Though he has taken flak for advocating new taxes, Chafee said a small
broadening of the sales tax is the least onerous option for raising
revenues the state so desperately needs. He said there must be some
antidote for the massive cuts in general revenue sharing that have been
passed down to the cities and towns from the governor and state
lawmakers - cuts that are, ultimately, de facto hikes in property taxes.
"We should not pass down our state problems" to Woonsocket, Pawtucket,
Warwick and the other cities and towns, said Chafee. "The hardest tax
to pay" is the property tax, and also the most regressive, because the
economy is further weakened as it increases, he said.
While city officials have criticized the elimination of
business-friendly tax incentives in Gov.

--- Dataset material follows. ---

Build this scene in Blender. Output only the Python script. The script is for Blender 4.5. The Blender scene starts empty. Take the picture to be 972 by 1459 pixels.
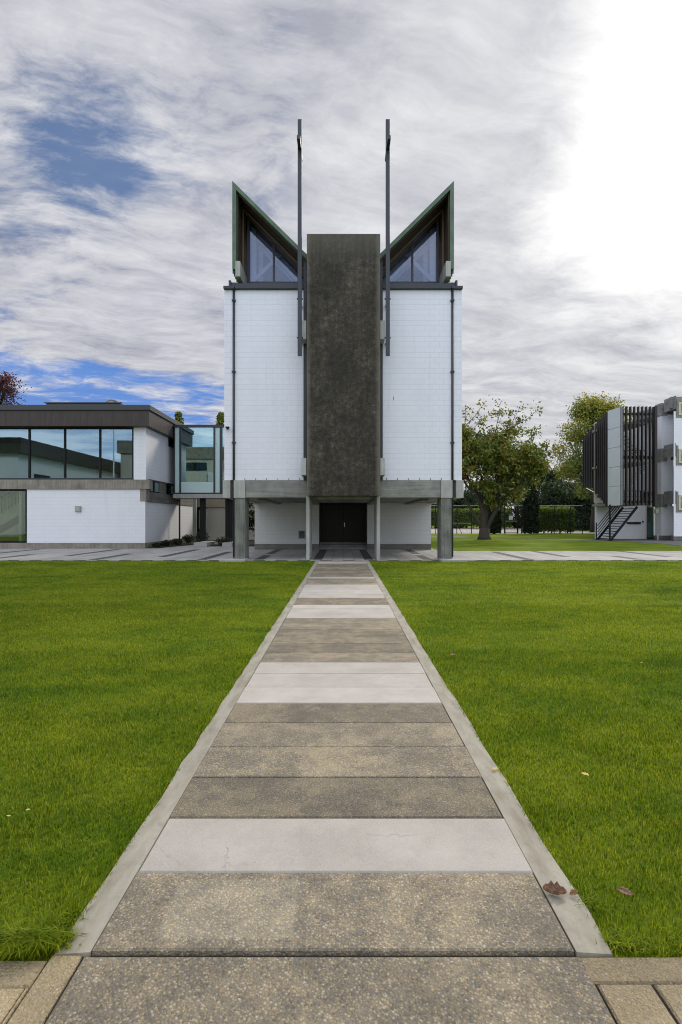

Carcieri's proposed budget,
such as "enterprise zone" perks, Chafee said he would have to examine
the program more closely to see if it is worth saving. But he said he
disapproved of the Carcieri administration's top-down management style
of creating policy without communication.
"I'd work with the mayors," said Chafee. "Traditionally that has not
happened. Having been a mayor, there would be a new partnership. I'll
work very hard to listen to what the mayors are telling me, and the
town managers."
Chafee zealously jumped into one of the hot-button issues of the day -
immigration - saying that if he is elected governor his first official
act would be to repeal Gov. Carcieri's executive order calling on state
agencies to enforce e-Verify. Bills under consideration in the
legislature would expand the mandate to private businesses, forcing
them to confirm the residency status of prospective employees before
hiring them.
Proponents portray e-Verify as a jobs bill that will stop illegal
immigrants from filling positions that U.S. citizens need. But Chafee
says e-Verify's most salient effect is to split apart constituencies
with divisive posturing at time when more bipartisanship is what's
needed. More importantly, he says, "It doesn't work."